Помучились с костюмами. Все другие спектакли шли либо в привезенных из Москвы, либо в своих личных костюмах («Осенние скрипки», «У врат царства»), а для «Мудреца» пришлось многое сшить — и оба военных, и некоторые штатские, да и для женщин пришлось сшить целый ряд платьев и даже делать шляпы. Все это было сложно в условиях Екатеринодара, но супруги Бодулины почти все сделали сами, а что не умели — заказали. Какая-то старая знакомая Ольги Леонардовны, мадам Фанни, сшила особо сложные платья ей и Германовой.
Спектакль шел с огромным успехом. Василию Ивановичу Берсенев говорил, что рад дать ему отдохнуть: «Не все же группе на тебе, Вася, ездить».
Дела белой армии становились день ото дня хуже; уже ясно было, что она не продержится до весны. Впервые в группе возникла мысль: а не остановить ли свой «бег»? Так заговорил Иван Яковлевич Гремиславский. Но его быстро переубедили, вернее, припугнули: белые, уходя с Кубани, обязательно «хлопнут дверью» и уж, конечно, не помилуют тех интеллигентов, которые решат остаться, а работники Художественного театра все на виду и все на учете у белой контрразведки. А если и удастся притаиться и дождаться красных, то уж наверняка и те не обласкают.
Решено было уезжать в Новороссийск, а там грузиться на пароход и — в Грузию. Так как в Грузии не имели хождения деникинские «колокола», Берсенев купил двадцать мешков (сто пудов — тысяча шестьсот килограммов) самой лучшей муки-крупчатки, в которой очень нуждались грузины, чтобы, продав им ее, иметь необходимые на первое время деньги. Эта мука, восемь огромных корзин с костюмами и реквизитом, довольно большой личный багаж членов группы (ведь в странствиях были уже девять месяцев и все, что имели, возили с собой) вынудили отправиться не в классном вагоне, а в двух теплушках.
В Грузии
И вот в ночь на 24 февраля 1920 года вся группа с чадами и домочадцами погрузилась в два хороших, прочных, хорошо вымытых товарных вагона с печками и запасом дров. В теплушке, в которой ехало наше семейство, целый конец занимали мешки с мукой, и у нас же были все корзины с костюмами. Зато у нас было гораздо меньше народу. В нашей теплушке ехали Александров, Бакшеев, Орлова, Комиссаров, трое нас, трое Бодулиных, Ваня Орлов и помощник Леонидова Либерман.

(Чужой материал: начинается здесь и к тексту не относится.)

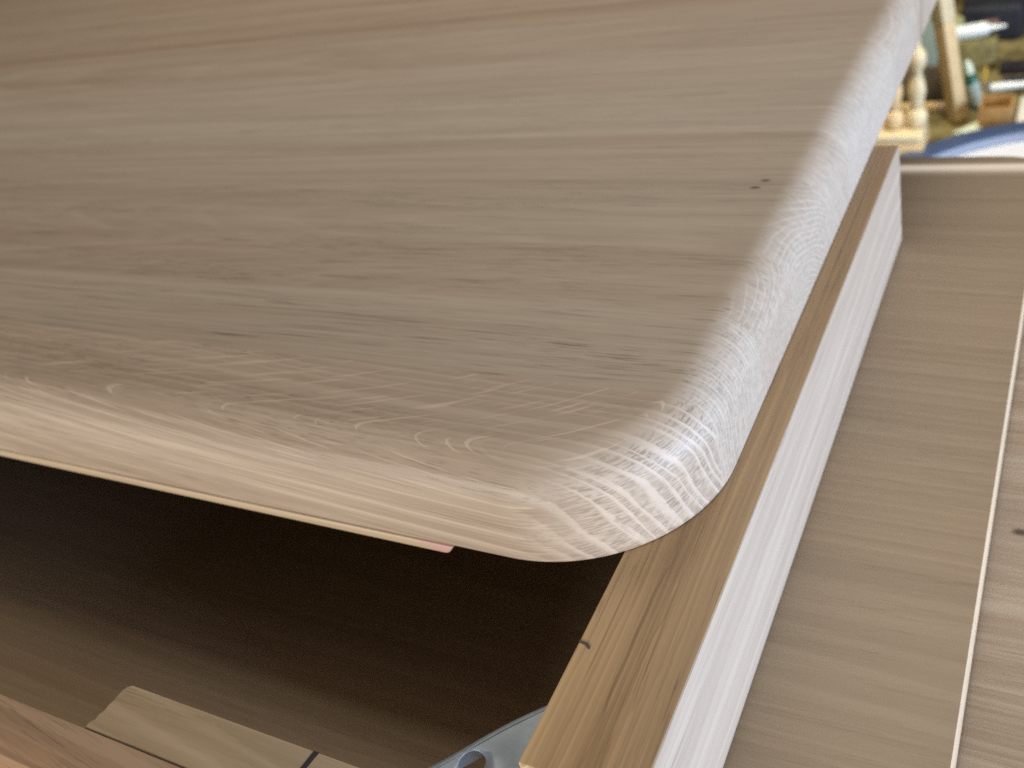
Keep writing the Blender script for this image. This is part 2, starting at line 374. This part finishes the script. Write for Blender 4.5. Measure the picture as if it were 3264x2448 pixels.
# marker-pen strokes
ink = plain("marker_ink", (0.012, 0.011, 0.012), 0.45, 0.2, 900)
from_bm("pen_mark", prism_bm([(-0.0902, -0.0925), (-0.0924, -0.0925), (-0.0931, -0.0992), (-0.0921, -0.0995), (-0.0912, -0.0993)], -0.0006, -0.00045), ink, front_cleat)
from_bm("pen_mark", prism_bm([(-0.0261, -0.0272), (-0.0248, -0.0274), (-0.0232, -0.0276), (-0.0219, -0.0284), (-0.0213, -0.0296), (-0.0218, -0.0300), (-0.0226, -0.0294), (-0.0236, -0.0287), (-0.0250, -0.0284), (-0.0261, -0.0281)], -0.0003, -0.00015), ink, side_apron)

# pressed steel corner bracket between the two cleats: diagonal strap with a hole, edge flange, tabs
steel = plain("zinc_steel", (0.27, 0.32, 0.37), 0.45, 0.05, 300, metal=0.35)
def bracket():
    a = Vector((-0.0640, -0.0956, 0)); b = Vector((-0.0240, -0.0517, 0))
    u = (b - a).normalized(); n = Vector((u.y, -u.x, 0))      # n points towards the leg corner
    Ln = (b - a).length; depth = 0.034
    hc = Vector((-0.0418, -0.0778, 0)); hs = (hc - a).dot(u); ht = (hc - a).dot(n); hr = 0.0043
    def z_at(sv, tv):
        e = max(0.0, sv - 0.60 * Ln) / (0.40 * Ln)
        return -0.0045 + 0.0010 * e * e - 0.0022 * math.exp(-((sv - 0.60 * Ln) / 0.006) ** 2) * min(1.0, tv / 0.006) * 0.5
    bm = bmesh.new(); na, nr = 64, 10
    def edge_pt(ang):
        dx, dy = math.cos(ang), math.sin(ang); k = 1e9
        if dx > 1e-9: k = min(k, (Ln - hs) / dx)
        if dx < -1e-9: k = min(k, -hs / dx)
        if dy > 1e-9: k = min(k, (depth - ht) / dy)
        if dy < -1e-9: k = min(k, -ht / dy)
        return hs + dx * k, ht + dy * k
    angs = sorted([2 * math.pi * i / na for i in range(na)] + [math.atan2(q - ht, p - hs) % (2 * math.pi) for p in (0, Ln) for q in (0, depth)])
    rows = []
    for k in range(nr + 1):
        row = []
        for ang in angs:
            ex, ey = edge_pt(ang); ix, iy = hs + hr * math.cos(ang), ht + hr * math.sin(ang); f = k / nr
            sv, tv = ix + (ex - ix) * f, iy + (ey - iy) * f
            wave = 0.0010 * math.sin(math.pi * sv / Ln * 2.0) * max(0.0, 1 - tv / 0.006)   # the rolled edge is not quite straight
            p = a + u * sv + n * (tv + wave); row.append(bm.verts.new((p.x, p.y, z_at(sv, tv))))
        rows.append(row)
    m = len(angs)
    for r0_, r1_ in zip(rows, rows[1:]):
        for i in range(m): bm.faces.new((r0_[i], r0_[(i + 1) % m], r1_[(i + 1) % m], r1_[i]))
    # rolled flange along the inner long edge
    ns = 24; prev = None
    for k in range(8):
        row = []
        for j in range(ns + 1):
            sv = Ln * j / ns; wave = 0.0010 * math.sin(math.pi * sv / Ln * 2.0)
            t = min(k, 6) / 6 * math.pi / 2; rad = 0.0022
            p = a + u * sv + n * (wave - rad * math.sin(t)); z = z_at(sv, 0) - rad * (1 - math.cos(t)) - (0.006 if k == 7 else 0.0)
            row.append(bm.verts.new((p.x, p.y, z)))
        if prev:
            for j in range(ns): bm.faces.new((prev[j], prev[j + 1], row[j + 1], row[j]))
        prev = row
    bmesh.ops.remove_doubles(bm, verts=bm.verts, dist=2e-5)
    o = from_bm("corner_bracket", bm, steel, low, ang=60)
    md = o.modifiers.new("sheet", 'SOLIDIFY'); md.thickness = 0.0010; md.offset = -1
bracket()

# ------------------------------------------------------------------ lowest tabletop of the stack
bot = thing("tabletop", "blurred pale oak tabletop with dark knot at right picture edge, lowest of the stack", "tabletop")
ys3 = [-0.30, 0.02, 0.075, 0.135, 0.190, 0.225, 0.29, 0.36, 0.43, 0.50]
m3 = stave_set("oak_lowest", len(ys3) - 1, (0.50, 0.41, 0.31), (0.32, 0.22, 0.14), 300, streak=1.5)
m3[3] = oak("oak_lowest_knot", 'x', pith=(0.2, 0.2), tilt=(0.02, 0.02), ring=0.004, light=(0.46, 0.36, 0.27), dark=(0.33, 0.235, 0.16), seed=355.0, spots=[(0.0975, 0.1680, 0.0055, 0.0030)])
slab(bot, 0.34, 0.490, ZL - 0.0395, 0.034, 0.030, 0.012, ys3, m3)

bench = thing("workbench", "dark wooden workbench carrying the stack, hidden below the tabletops", "workbench")
wood_d = plain("bench_wood", (0.16, 0.11, 0.07), 0.7, 0.3, 20)
from_bm("bench_top", box_bm(-1.05, 0.30, -0.25, 0.42, -0.21, ZL - 0.0738, 0.002), wood_d, bench)
for x in (-1.0, 0.19):
    for y in (-0.22, 0.33): from_bm("leg", box_bm(x, x + 0.06, y, y + 0.06, -0.6, -0.2102, 0.003), wood_d, bench)

# ------------------------------------------------------------------ blurred things on the floor behind
pine = plain("turned_pine", (0.72, 0.52, 0.27), 0.45, 0.10, 30)
pine2 = plain("pale_pine", (0.74, 0.60, 0.36), 0.45, 0.08, 30)
def turned(name, label, x, y, z, prof, mat):
    return tag(from_bm(name, lathe_bm(prof, 28, (x, y, z)), mat, ang=60), label, "turned leg")
FZ = -0.6
plinth = thing("plinth_block", "pale square wooden plinth carrying turned legs behind the stack", "plinth")
from_bm("slab", box_bm(-0.26, -0.1365, 1.56, 1.64, FZ, FZ + 0.042, 0.002), pine, plinth)
from_bm("moulding", box_bm(-0.262, -0.1385, 1.563, 1.637, FZ + 0.0422, FZ + 0.062, 0.006, 3), pine2, plinth)
PZ = FZ + 0.0622
def leg_profile(s):
    return [(0.012 * s, 0), (0.020 * s, 0.004), (0.0235 * s, 0.014), (0.0235 * s, 0.022), (0.019 * s, 0.031), (0.010 * s, 0.036), (0.012 * s, 0.040), (0.016 * s, 0.046), (0.0165 * s, 0.055), (0.0195 * s, 0.066),
            (0.0165 * s, 0.080), (0.0125 * s, 0.092), (0.0095 * s, 0.102), (0.011 * s, 0.105), (0.0165 * s, 0.112), (0.0195 * s, 0.122), (0.018 * s, 0.132), (0.012 * s, 0.142), (0.006 * s, 0.148), (0.006 * s, 0.165), (0.010 * s, 0.170), (0.003 * s, 0.180)]
turned("turned_leg", "bulbous cream turned wooden leg beside the leaning square post", -0.1545, 1.605, PZ, leg_profile(0.80), pine2)
turned("turned_leg", "orange toned turned wooden leg half hidden by the top tabletop edge", -0.1930, 1.600, PZ, leg_profile(0.80), pine)
# leaning square post
post = thing("leaning_post", "pale square pine post leaning behind the rounded tabletop edge", "post", (-0.095, 1.76, FZ))
pb = box_bm(-0.0135, 0.0135, -0.0135, 0.0135, 0, 0.42, 0.002)
rot = Matrix.Rotation(math.radians(-9.0), 4, 'Y') @ Matrix.Rotation(math.radians(52), 4, 'Z')
bmesh.ops.transform(pb, matrix=rot, verts=pb.verts); bmesh.ops.translate(pb, vec=(-0.006, 0, 0.004), verts=pb.verts)
from_bm("shaft", pb, pine, post)
pb = box_bm(-0.0155, 0.0155, -0.0155, 0.0155, 0.196, 0.40, 0.003)
bmesh.ops.transform(pb, matrix=rot, verts=pb.verts); bmesh.ops.translate(pb, vec=(-0.006, 0, 0.004), verts=pb.verts)
from_bm("sleeve", pb, pine2, post)
# low rail
tag(from_bm("wood_rail", box_bm(-0.23, -0.115, 1.81, 1.83, FZ, FZ + 0.014, 0.002), pine), "low wooden rail on the floor left of the leaning post", "rail")
tag(from_bm("storage_board", box_bm(-0.27, -0.120, 1.865, 1.880, FZ, FZ + 0.070, 0.002), plain("brown_board", (0.15, 0.105, 0.05), 0.7, 0.2, 40)), "dull brown board standing behind the turned legs", "board")
tag(from_bm("grey_panel", box_bm(-0.24, -0.165, 1.95, 1.965, FZ, FZ + 0.160, 0.002), plain("grey_green", (0.27, 0.31, 0.24), 0.6, 0.1, 20)), "grey green panel standing upright behind the turned legs", "panel")
# white tube with nozzle
white_pl = plain("white_plastic", (0.86, 0.90, 0.88), 0.35, 0.03, 40)
tube = thing("sealant_tube", "white plastic sealant tube with pointed nozzle beside the leaning post", "tube", (-0.10, 2.04, -0.52))
rt = Matrix.Rotation(math.radians(84), 4, 'Y')
from_bm("barrel", lathe_bm([(0.004, -0.075), (0.0145, -0.074), (0.0150, 0.012), (0.0135, 0.020), (0.006, 0.024)], 24, rot=rt), white_pl, tube)
from_bm("nozzle", lathe_bm([(0.0068, 0.0242), (0.0066, 0.028), (0.0032, 0.050), (0.0022, 0.056)], 20, rot=rt), white_pl, tube)
# tube's support: a black case behind
blk = plain("black_cloth", (0.012, 0.013, 0.020), 0.7, 0.5, 30)
case = thing("tool_case", "black tool case standing at the back of the floor", "case")
from_bm("case_body", box_bm(-0.150, -0.022, 2.19, 2.40, FZ, FZ + 0.078, 0.012, 3), blk, case)
from_bm("case_handle", box_bm(-0.100, -0.070, 2.172, 2.188, FZ + 0.040, FZ + 0.052, 0.003), plain("case_catch", (0.22, 0.13, 0.10), 0.5), case)
tag(from_bm("tin_can", lathe_bm([(0.030, 0), (0.0315, 0.003), (0.0315, 0.060), (0.030, 0.063), (0.004, 0.063)], 24, (-0.17, 2.17, FZ)), plain("olive_tin", (0.42, 0.42, 0.20), 0.5, 0.15, 40)), "olive green tin beside the black tool case", "tin")
tag(from_bm("crate", box_bm(-0.145, -0.060, 2.02, 2.06, FZ, FZ + 0.0635, 0.003), plain("olive_crate", (0.24, 0.20, 0.075), 0.7, 0.35, 60)), "olive brown crate under the white sealant tube", "crate")
# green bottle
bottle = thing("glue_bottle", "dark green glue bottle with pale cap leaning near the brown box", "bottle", (-0.072, 1.82, FZ))
rb = Matrix.Rotation(math.radians(-14), 4, 'Y')
from_bm("bottle_body", lathe_bm([(0.010, 0), (0.0125, 0.002), (0.0125, 0.058), (0.010, 0.066), (0.006, 0.070)], 24, (0.0, 0, 0.004), rb), plain("bottle_green", (0.02, 0.10, 0.065), 0.3, 0.2, 40), bottle)
from_bm("label_band", lathe_bm([(0.0127, 0.008), (0.0128, 0.009), (0.0128, 0.050), (0.0127, 0.051)], 24, (0.0, 0, 0.004), rb), plain("bottle_label", (0.36, 0.42, 0.36), 0.5, 0.25, 60), bottle)
from_bm("cap", lathe_bm([(0.0065, 0.0702), (0.0085, 0.071), (0.008, 0.088), (0.003, 0.098)], 20, (0.0, 0, 0.004), rb), plain("cap_pale", (0.62, 0.70, 0.55), 0.4, 0.05), bottle)
tag(from_bm("paint_stick", box_bm(-0.066, -0.060, 1.838, 1.842, FZ, FZ + 0.075, 0.001), plain("yellow_stick", (0.55, 0.38, 0.06), 0.5)), "thin yellow stick upright behind the green bottle", "stick")
# brown open box
bx = thing("open_box", "small brown wooden open box between white sheet and green bottle", "box", (-0.032, 1.735, FZ))
card = plain("box_brown", (0.42, 0.235, 0.075), 0.6, 0.15, 50)
for nm, dims in (("side", (-0.028, 0.028, -0.028, -0.024, 0.004, 0.048)), ("side", (-0.028, 0.028, 0.024, 0.028, 0.004, 0.052)), ("side", (-0.028, -0.024, -0.0238, 0.0238, 0.004, 0.050)),
                 ("side", (0.024, 0.028, -0.0238, 0.0238, 0.004, 0.050)), ("bottom", (-0.028, 0.028, -0.028, 0.028, 0.0, 0.0038))):
    from_bm(nm, box_bm(*dims, 0.0006), card, bx)
# brush, clamp and sheets
br = thing("paint_brush", "white handled brush lying behind the brown box", "brush", (-0.028, 1.88, FZ + 0.02))
rx = Matrix.Rotation(math.radians(86), 4, 'Y') @ Matrix.Rotation(math.radians(0), 4, 'Z')
from_bm("handle", lathe_bm([(0.003, -0.030), (0.0075, -0.027), (0.0085, -0.005), (0.006, 0.030), (0.007, 0.070), (0.003, 0.076)], 20, rot=rx), white_pl, br)
from_bm("ferrule", box_bm(-0.044, -0.0305, -0.012, 0.012, -0.008, 0.008, 0.002), plain("ferrule_blue", (0.03, 0.05, 0.14), 0.4), br)
tag(from_bm("clamp_block", box_bm(-0.040, 0.06, 1.905, 1.94, FZ, FZ + 0.017, 0.004), plain("navy_block", (0.02, 0.025, 0.055), 0.5, 0.4, 60)), "dark blue block lying behind the white handled brush", "block")
tag(from_bm("clamp_block", box_bm(-0.05, 0.06, 1.985, 2.015, FZ, FZ + 0.022, 0.004), plain("black_block", (0.022, 0.017, 0.022), 0.5, 0.6, 80)), "black block farthest back near the right picture edge", "block")
tag(from_bm("folded_cloth", prism_bm([(-0.103, 1.690), (-0.055, 1.688), (-0.050, 1.735), (-0.062, 1.742)], FZ, FZ + 0.010, 0.003), plain("pale_cloth", (0.72, 0.80, 0.66), 0.8, 0.06, 90, bump=0.3)), "pale greenish folded cloth in front of the brown box", "cloth")
tag(from_bm("paper_sheet", box_bm(0.002, 0.16, 1.715, 1.86, FZ, FZ + 0.006, 0.001), plain("white_paper", (0.80, 0.78, 0.78), 0.7, 0.03, 60)), "white paper block lying right of the brown box", "paper")
# round white basin with a blue rim
basin = thing("round_basin", "shallow round white basin with thick blue rim, blurred behind the stack", "basin", (0.12, 1.345, FZ))
from_bm("bowl", lathe_bm([(0.05, 0.002), (0.300, 0.002), (0.322, 0.006), (0.334, 0.020), (0.330, 0.020), (0.316, 0.010), (0.300, 0.007), (0.05, 0.007)], 96), plain("enamel_white", (0.70, 0.70, 0.74), 0.3, 0.02, 10), basin)
from_bm("rim", lathe_bm([(0.3345, 0.004), (0.352, 0.004), (0.357, 0.010), (0.357, 0.026), (0.352, 0.032), (0.316, 0.032), (0.311, 0.028), (0.3345, 0.0205)], 96, closed=True), plain("rim_blue", (0.045, 0.075, 0.16), 0.4, 0.06, 20), basin)
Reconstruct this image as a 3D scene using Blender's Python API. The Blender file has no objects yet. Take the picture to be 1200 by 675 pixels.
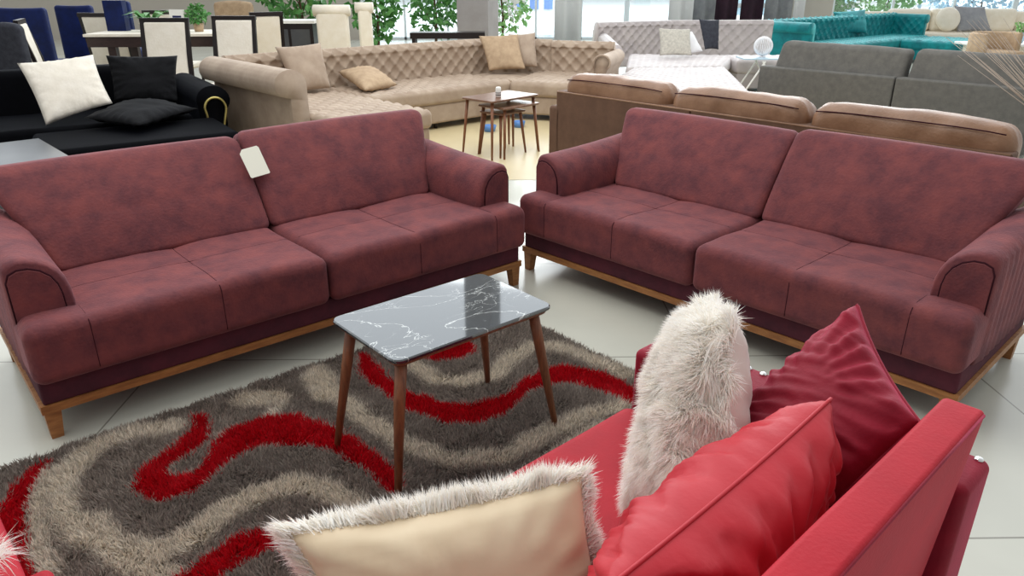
import bpy, math, random
import numpy as np
from mathutils import Vector, Matrix
from math import pi, sin, cos, radians as RD

C = bpy.context.scene.collection
random.seed(7); rng = np.random.default_rng(11)

# ------------------------------------------------------------------ camera, sky, lights, exposure
F_PX, PITCH, EYE = 867.0, 0.396, 1.59
cam = bpy.data.objects.new('camera', bpy.data.cameras.new('camera')); C.objects.link(cam)
cam.data.sensor_width = 36.0; cam.data.lens = F_PX/1200*36
cam.data.clip_start = 0.02; cam.data.clip_end = 300
cam.location = (0, 0, EYE); cam.rotation_euler = (pi/2-PITCH, 0, 0)
bpy.context.scene.camera = cam

vs = bpy.context.scene.view_settings
vs.view_transform = 'Standard'; vs.look = 'None'; vs.gamma = 1.0; vs.exposure = 0.0; vs.use_curve_mapping = False

w = bpy.data.worlds.new('sky'); bpy.context.scene.world = w; w.use_nodes = True
nt = w.node_tree; nt.nodes.clear()
wo = nt.nodes.new('ShaderNodeOutputWorld'); bg = nt.nodes.new('ShaderNodeBackground')
tc = nt.nodes.new('ShaderNodeTexCoord'); sx = nt.nodes.new('ShaderNodeSeparateXYZ')
rp = nt.nodes.new('ShaderNodeValToRGB'); mr = nt.nodes.new('ShaderNodeMapRange')
nt.links.new(tc.outputs['Generated'], sx.inputs[0])
nt.links.new(sx.outputs['Y'], mr.inputs['Value'])
mr.inputs['From Min'].default_value = -1; mr.inputs['From Max'].default_value = 1
nt.links.new(mr.outputs[0], rp.inputs[0])
rp.color_ramp.elements[0].position = 0.0; rp.color_ramp.elements[0].color = (0.40, 0.40, 0.40, 1)
rp.color_ramp.elements[1].position = 1.0; rp.color_ramp.elements[1].color = (1.80, 1.92, 2.02, 1)
e = rp.color_ramp.elements.new(0.5); e.color = (0.60, 0.60, 0.59, 1)
nt.links.new(rp.outputs[0], bg.inputs[0]); bg.inputs[1].default_value = 1.12
nt.links.new(bg.outputs[0], wo.inputs[0])

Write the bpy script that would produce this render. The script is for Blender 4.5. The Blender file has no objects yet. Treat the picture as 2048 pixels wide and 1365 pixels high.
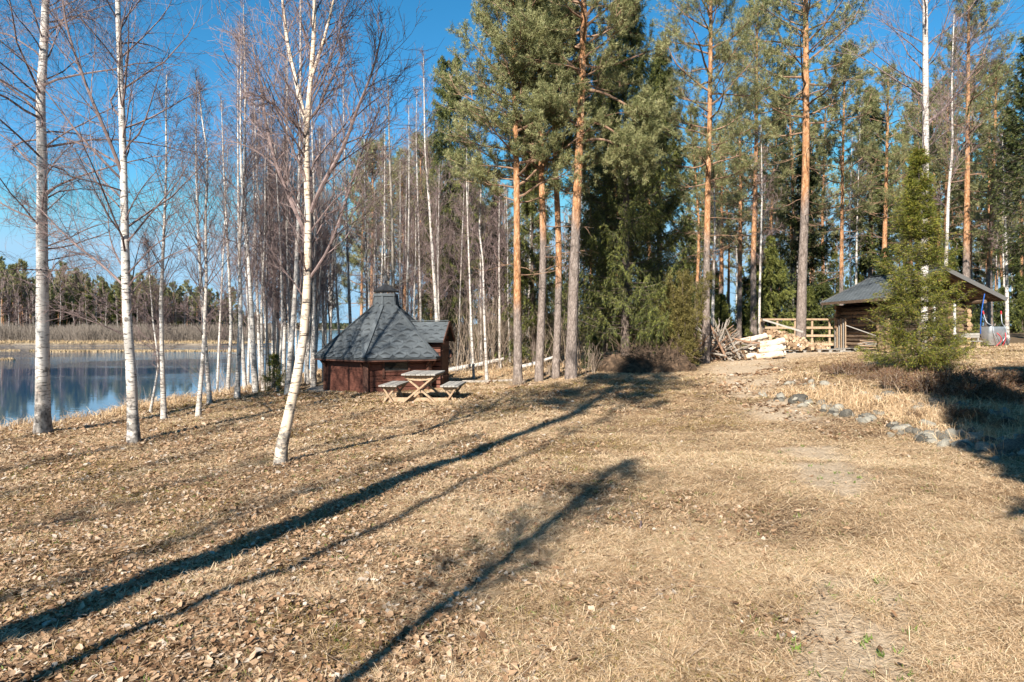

В другой теплушке ехали все остальные, человек двадцать пять.
Погрузились мы ночью, а тронулись только на следующее утро. Всю ночь стояли на путях, а на соседних путях стоял штабной поезд генерала Деникина. Не знаю, был ли он сам в своем поезде, но в одном из вагонов, у тамбура которого стояли два зверского вида часовых казака с шашками наголо, всю ночь шел кутеж, и несколько пьяных офицеров пытались, узнав, что в теплушке актеры, проникнуть к нам. Но Берсенев и Массалитинов убедили их, что в вагонах только старики и дети, и они отстали. Долго наши вагоны таскали, толкали, цепляли и отцепляли, пока уже совсем под утро, на рассвете мы двинулись.
Ехать было, пожалуй, даже весело: пели, играли в «почту» — провели между вагонами веревку и пересылали по ней письма от теплушки к теплушке. Переписка шла в стихах — у нас было два поэта, Комиссаров и Василий Иванович; у них — Краснопольская и Калитинский (муж Германовой, профессор археолог). Печка топилась, солнце светило, было тепло…
Александров обнаружил в одном из мешков дырку, набрали через нее крупчатки, у Бодулиной оказалось подсолнечное масло. Решили печь пресные блины — ведь была масленица. На частых и долгих остановках ходили друг к другу в гости. Настроение почему-то было неплохое — впереди было интересное морское путешествие, а там Тифлис, где сейчас «вся Москва» и «весь Петербург».